Forty-five years on, Destroyer is rightly considered a Kiss classic, arguably the group's finest studio effort and a favorite of many in the Kiss Army. It also has a deserved spot on many magazine polls of the greatest albums of all time.

But Paul Stanley tells UCR that approval wasn't the case in the spring of 1976, in the immediate wake of the album's release.

"Destroyer was pivotal for us, a real a raise-the-bar moment," he recalls. "And interestingly, it wasn't initially met and embraced in the way we had hoped because, let's face it, it didn't sound like Kiss Alive! But over time it became a part of who we are and who we're perceived to be, and the songs just transcend, perhaps, the initial resistance to the sonics or the instrumentation."

The aftermath of Alive!'s breakthrough success did help push Destroyer to No. 11 on the Billboard 200, Kiss' best showing, and, over time, to double-platinum sales. Its initial singles, however — "Shout It Out Loud" and "Flaming Youth" — fell well below "Rock and Roll All Nite's" Top 15 peak. The issue, Stanley notes, was that in stepping up its game with producer Bob Ezrin — then a veteran of classic albums for Alice Cooper and Lou Reed — the band entered a kind of depth and sonic polish that was foreign, and on first listen off-putting for those who liked their Kiss raw and sloppy.

"There were a lot of things going on that we hadn't done," Stanley says. "We had never used pianos, and I don't mean as frills on a song, but we actually fortified guitars with pianos to make the chords bigger. And I think some people were thrown by all of that. But ultimately more songs from Destroyer over the years have been in our shows and in the set than any others."

Listen to Kiss' 'Shout It Out Loud'

Stanley, in fact, remembers Destroyer as "a do-or-die project for us, because we were coming off this live album that had broken us to the public and made us a phenomenon, and we were aware that we could just as easily go back to where we had been just before Kiss Alive!, and we had to make sure the next album transcended what we had done before and up our game.

"We were a bunch of guys who had suddenly hit the big time and really didn't have the acumen or the discipline to take it to the next step, and Bob Ezrin was intrinsic in that happening. The collaboration with him was an education, really. Bob was a taskmaster, but he brought out something in us that we fought for. It was a matter of taking off the blinders and seeing things in IMAX."

Even though Destroyer marked its 45th anniversary in March, Kiss will celebrate with the release of a new Super Deluxe edition on Nov. 19 that features a remastered version of the album, a batch of previously unreleased demos (including "Detroit Rock City" and an acoustic guitar version of "Beth"), single edits and a May 1976 concert from Paris.

"Some of those songs were created from bits and pieces, and it was exciting," Stanley says of the Destroyer process. "It was a different way to work, and [Ezrin] was very adamant in terms of the lyrics that it not be what we had done before, which was really singing about our experiences as a rock band, sex and partying.

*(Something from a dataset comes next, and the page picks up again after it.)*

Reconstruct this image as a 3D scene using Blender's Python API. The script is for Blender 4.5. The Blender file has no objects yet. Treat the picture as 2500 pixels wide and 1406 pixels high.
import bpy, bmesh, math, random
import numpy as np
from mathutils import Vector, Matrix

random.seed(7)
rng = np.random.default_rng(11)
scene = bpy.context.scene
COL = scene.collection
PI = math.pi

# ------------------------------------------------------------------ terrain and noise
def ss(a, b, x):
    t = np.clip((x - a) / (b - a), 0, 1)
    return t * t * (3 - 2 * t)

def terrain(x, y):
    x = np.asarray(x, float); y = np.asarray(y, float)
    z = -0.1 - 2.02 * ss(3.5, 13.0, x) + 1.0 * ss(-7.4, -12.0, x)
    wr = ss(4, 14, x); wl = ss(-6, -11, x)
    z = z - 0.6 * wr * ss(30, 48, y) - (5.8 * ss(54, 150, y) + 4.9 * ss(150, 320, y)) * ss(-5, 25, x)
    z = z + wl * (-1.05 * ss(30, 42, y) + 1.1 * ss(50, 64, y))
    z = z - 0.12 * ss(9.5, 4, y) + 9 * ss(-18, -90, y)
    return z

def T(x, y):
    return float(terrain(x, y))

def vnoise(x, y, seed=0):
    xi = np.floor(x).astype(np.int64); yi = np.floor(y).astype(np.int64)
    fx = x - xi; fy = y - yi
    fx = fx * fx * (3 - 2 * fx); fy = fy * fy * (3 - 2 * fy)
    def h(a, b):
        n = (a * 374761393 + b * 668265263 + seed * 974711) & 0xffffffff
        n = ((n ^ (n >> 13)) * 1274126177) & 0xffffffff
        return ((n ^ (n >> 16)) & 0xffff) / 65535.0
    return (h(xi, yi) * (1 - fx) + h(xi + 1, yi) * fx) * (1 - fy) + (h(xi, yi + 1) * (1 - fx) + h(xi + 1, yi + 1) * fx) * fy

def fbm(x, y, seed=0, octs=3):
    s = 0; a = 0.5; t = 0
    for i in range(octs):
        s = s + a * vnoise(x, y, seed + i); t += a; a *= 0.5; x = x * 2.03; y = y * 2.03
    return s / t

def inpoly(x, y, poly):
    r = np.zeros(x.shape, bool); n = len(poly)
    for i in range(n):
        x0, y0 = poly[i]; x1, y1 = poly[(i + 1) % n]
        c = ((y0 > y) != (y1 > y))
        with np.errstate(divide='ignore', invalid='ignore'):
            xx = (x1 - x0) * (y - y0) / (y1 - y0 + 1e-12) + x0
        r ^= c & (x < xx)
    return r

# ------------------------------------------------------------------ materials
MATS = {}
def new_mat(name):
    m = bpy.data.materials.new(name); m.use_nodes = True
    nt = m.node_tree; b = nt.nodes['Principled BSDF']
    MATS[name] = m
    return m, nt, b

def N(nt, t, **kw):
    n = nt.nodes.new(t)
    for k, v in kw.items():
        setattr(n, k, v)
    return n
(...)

Those certainly were important and remain important, but he wanted us to expand those horizons, which we did. That's why I think [Destroyer] holds up after all these years."

Currently on break after its recent Kiss Kruise, the band resumes its End of the Road farewell tour on March 19 in Australia with dates also booked in South America and Europe. Kiss are slated to wrap things up for good before the end of 2022 in New York City, though a date and location haven't been announced yet. A Netflix biopic, Shout It Out Loud, is also in motion, chronicling the band's first four years.